Nous retrouvons le troubadour gallois Gruff Rhys aux commandes de la bande originale de The Almond And The Seahorse, film dramatique qui relate la vie de Sarah et Toni, deux femmes dont les conjoints respectifs ont subi des traumatismes cérébraux et qui souffrent de séquelles les amenant à perdre progressivement la mémoire, les condamnant à oublier leur quotidien et les êtres qui leurs sont chers. Écrit par l'acteur-réalisateur Celyn Jones, inspiré d'une pièce de théâtre, le sujet est grave et traité sous l'angle de celui qui accompagne la personne malade, avec ses craintes, ses faiblesses mais surtout son courage.
En mettant sa plume au service d'un film traitant d'un thème si sérieux, Gruff Rhys démontre encore une fois son incroyable talent de compositeur, sachant parfaitement dépeindre les sentiments humains, toujours avec cette touche de douce fantaisie qui baigne tous ses travaux. Le film n'étant pas à ce jour distribué en France, nous n'avons pu relier les deux, c'est donc avec une oreille toute musicale, et déjà acquise au répertoire du gallois reconnaissons-le, que nous découvrons un album qui est une nouvelle percée dans l'imaginaire si fertile de Gruff Rhys.
Ainsi, The Almond And The Seahorse (ici le nom donné à deux parties du cerveau) se révèle être une série de titres pop orchestraux, avec une instrumentation très riche et variée, très imprégnée de sonorités electro éthérées comme a aimé à le faire Gruff dans son poétique dernier album Seeking New Gods. La guitare et le piano sont fidèles aux rendez-vous et illustrent de façon très naturelle les scènes le plus intenses de l'histoire narrée, si l'on en croit les critiques parues sur le film.
Certains titres proposés sont « typiques » du répertoire de Gruff Rhys. Le premier que nous avons eu l'honneur de découvrir en avant-première lors du concert parisien au Hasard Ludique l'an passé est People Are Pissed, morceau un peu débraillé qui pourtant présente un lyrisme incroyable. Sunshine And Laughter Ever After rayonne avec sa guitare folk un peu bohème et est portée par une section rythmique hyper dynamique, I Want My Old Life Back est particulièrement gaie et digne des meilleurs titres pop des années 70. Layer Upon Layer est étonnamment bondissant et Amen est mené par un piano tout en groove où le chant si délicieusement approximatif du gallois se retrouve enveloppé dans des volutes de violons vaporeuses à souhait. Les titres chantés sont entremêlés avec des plages instrumentales où les cuivres prennent place au sein de sonorité pop ambiante ou soft jazz qui donnent un aspect un peu cosmique au tout. On sent que, malgré la dureté du sujet, c'est sous le prisme de la douceur et avec une certaine légèreté que Gruff Rhys a souhaité le traiter.

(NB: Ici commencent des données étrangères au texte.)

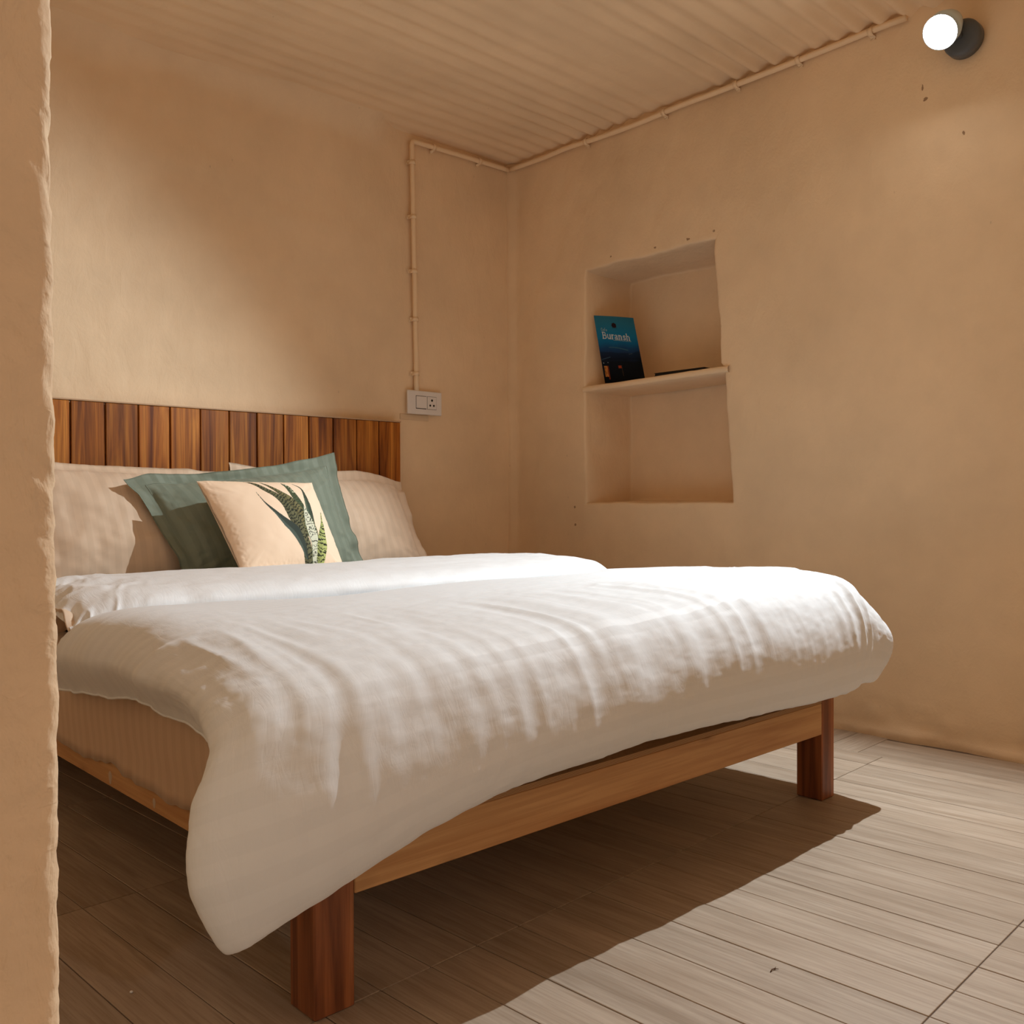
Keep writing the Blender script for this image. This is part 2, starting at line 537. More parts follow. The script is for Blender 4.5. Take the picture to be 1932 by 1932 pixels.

La bande originale se clôture avec trois morceaux instrumentaux électroniques, rappelant au passage les digressions les plus expérimentales des Super Furry Animals ou aujourd'hui de Das Koolies, formation menée par les quatre autres membres du groupe, aux noms tout en gallois : Ffenestr signifie « verrière », Penbedw « le bouleau » et Arogldarth est « l'encens ». Voilà de quoi nous laisser présager de la volonté de Gruff Rhys à nous faire regarder ailleurs et à respirer une nature qui tend à nous faire sortir de notre prison mentale, peut être en rapport avec celle dans laquelle sont enfermés malgré eux les héros de ce film.
The Almond And The Seahorse est une bande originale et un nouvel album de Gruff Rhys tout à fait accessible sans avoir vu le film lui étant associé. Il nous offre une nouvelle démonstration de l'érudition musicale et de l'insatiable curiosité dont fait preuve le musicien le plus cool de la scène galloise, titre indisputé depuis près de vingt-cinq ans maintenant, ses pérégrinations avec son groupe (dont nous croyons encore au retour !) et ses incursions solo dans des contrées musicales audacieuses le prouvant les unes après les autres.